Meinung : Fahrverbote helfen nicht, nur eine Verkehrswende
Meinung Fahrverbote in Städten bringen nichts stellten Experten fest. Ob die Verwaltungsgerichte in diesem Land angesichts dieses Votums weiter an Fahrverboten festhalten, ist zumindest sehr zweifelhaft
Im Januar war die Aufregung groß. Eine kleine Gruppe von 107 Lungenärzten erklärte die Grenzwerte für Stickoxide und Feinstaub für unsinnig und schien damit der ganzen Debatte um schlechte Luft und Fahrverbote den Boden zu entziehen. Bundesverkehrsminister Andreas Scheuer sprang sofort auf den Zug auf und lobte die neuen „Fakten“. Das hätte der forsche CSU-Mann besser gelassen, denn die Lungenärzte hatten mit falschen Zahlen hantiert.

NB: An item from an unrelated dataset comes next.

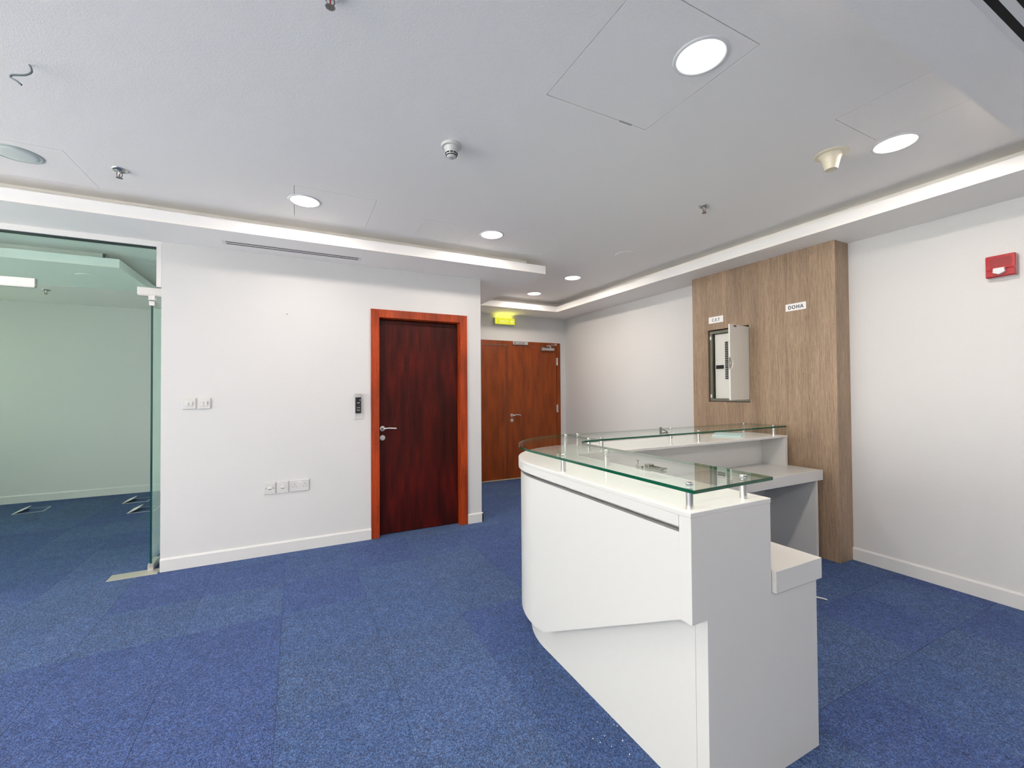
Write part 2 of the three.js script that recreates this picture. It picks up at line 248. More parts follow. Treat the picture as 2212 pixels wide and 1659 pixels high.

Solche handwerklichen Fehler unterlaufen der Wissenschaftsakademie Leopoldina vermutlich nicht. Die Experten aus zwölf Fachgebieten haben am Dienstag ihre Stellungnahme zur Luftreinhaltung in Deutschland vorgelegt. Ergebnis: Fahrverbote in Städten bringen nichts, weil sie zu kleinteilig sind und die Belastung der Luft mit Schadstoffen nicht nachhaltig senken. Ob die Verwaltungsgerichte in diesem Land angesichts dieses Votums weiter an Fahrverboten festhalten, ist zumindest sehr zweifelhaft
Als Rechtfertigung für das Nichtstun der Politik taugt die Studie aber nicht. Ganz im Gegenteil: Die Wissenschaftler mahnen eine grundlegende Verkehrswende an, wollen die individuelle Mobilität zurückdrängen. Sie fordern Dinge, die insbesondere Scheuer verhindern will: Höhere Kraftstoffpreise, höhere Steuern und Abgaben für Autos und den viel stärkeren Ausbau öffentlicher Verkehrsmittel. Sowohl Stickoxide als auch Feinstaub seien für die Gesundheit ein ernstes Problem. Sie können nach Einschätzung der Wissenschaftler Atemwegserkrankungen auslösen, Feinstaub zudem Herz-Kreislaufprobleme, Diabetes oder auch Lungenkrebs verursachen. Am Grenzwert für Stickoxide sollte festgehalten, der Grenzwert für Feinstaub sogar noch verschärft werden.